Er hatte von besagter Marke eine Lederjacke die ihm naürlich unheimlich gut stand. Der ganze Typ war einfach damals für mich das non plus ultra. Hätte man Anfang der Neunziger den perfekten Typen abgebildet - er wäre es gewesen. Am letzten Tag wurde noch ein Foto von uns beiden gemacht, am Hafen vorm Schiff, er legte den Arm um mich. Und ich erinnere mich noch genau wie ich M. am Dienstag danach in der Schule alles ganz genau erzählte. Ich wär so schön braun gebrannt, mein Nacken sei zum Anbeißen, sagte sie damals.
Wir sahen uns immer wieder mal, aber eher selten. Ich hörte aber stets von den Freunden meiner Eltern was er machte, auch wenn die Freundschaft zwischen ihm und dem Sohn auf der Strecke blieb. Zuletzt hatte er die Kneipe seiner Oma mitten im Ruhrpott übernommen. Er sei sein bester Kunde gewesen. Verheiratet war er dann auch. Immer wieder in den letzten Jahren dachte ich, ich müsse dort einfach mal vorbeifahren, mich an den Tresen setzen und ihn überraschen.

Gestern schreibt mir die Freundin meiner Mutter eine Nachricht. Er ist mit dem Motorrad verunglückt.

Ich möchte mich betrinken, möchte weiter aufschreiben, die vielen Erinnerungen, möchte die Musik von damals raussuchen, möchte dem Abend einen entsprechenden Rahmen geben, möchte darüber schreiben, wie sich das anfühlt Erinnerungen aufzuschreiben die zwanzig Jahre zurück liegen, möchte mit jeder Zelle an ihn zurückdenken, möchte mich dem Gefühl hingeben wie das zum ersten Mal im Leben ist wenn jemand stirbt dem man eigentich noch so sehr treffen und sprechen mochte.

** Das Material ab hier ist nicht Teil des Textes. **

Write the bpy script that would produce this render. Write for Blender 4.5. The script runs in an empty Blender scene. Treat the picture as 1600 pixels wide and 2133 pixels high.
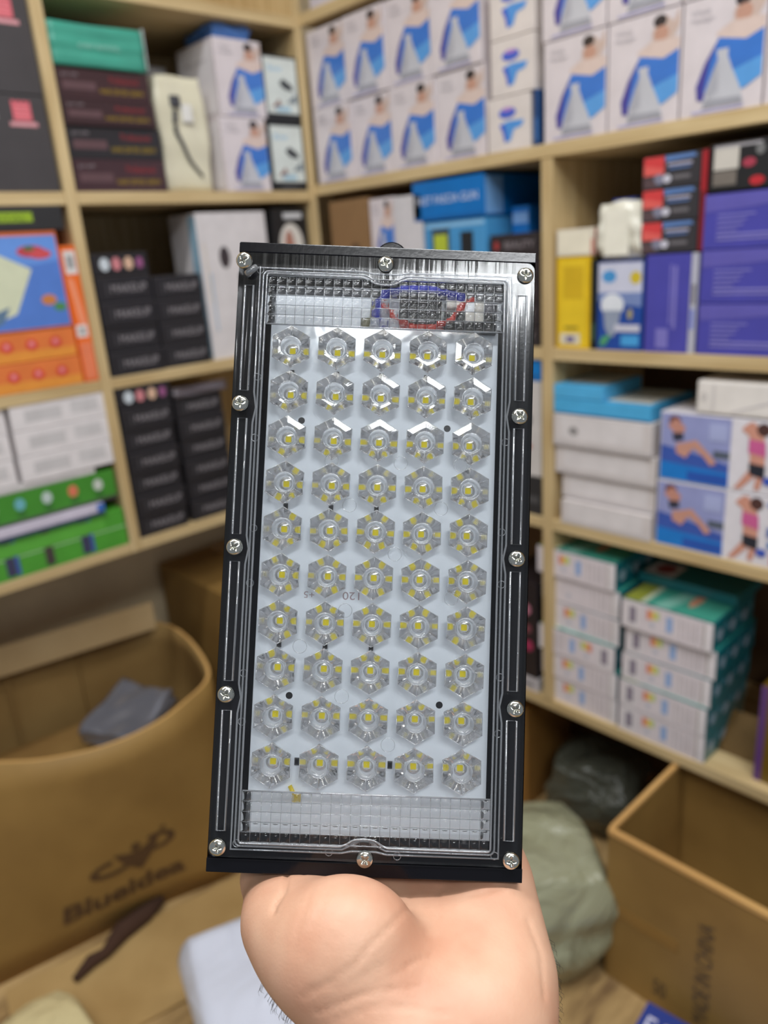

Im Hintergrund die Musik aus Sommer 2013. Die Uhr zeigt mahnend den Wecker von morgen um dem großen Stau am Westhofener Kreuz zu entgehen. Der Kopf schiebt Panik ob der wichtigen Termine morgen in diesem neuen Lebensabschnitt. Mein Vater wird nochdazu länger verreisen. Und der Typ von neulich schickt drei Nachrichten und ich müsste mal entscheiden ob ich antworten will oder nicht. Hinzu immer noch der schale Nachgeschmack vom miesen Weiterbildungswochenende. Es bleibt doch wie immer: alles zu viel.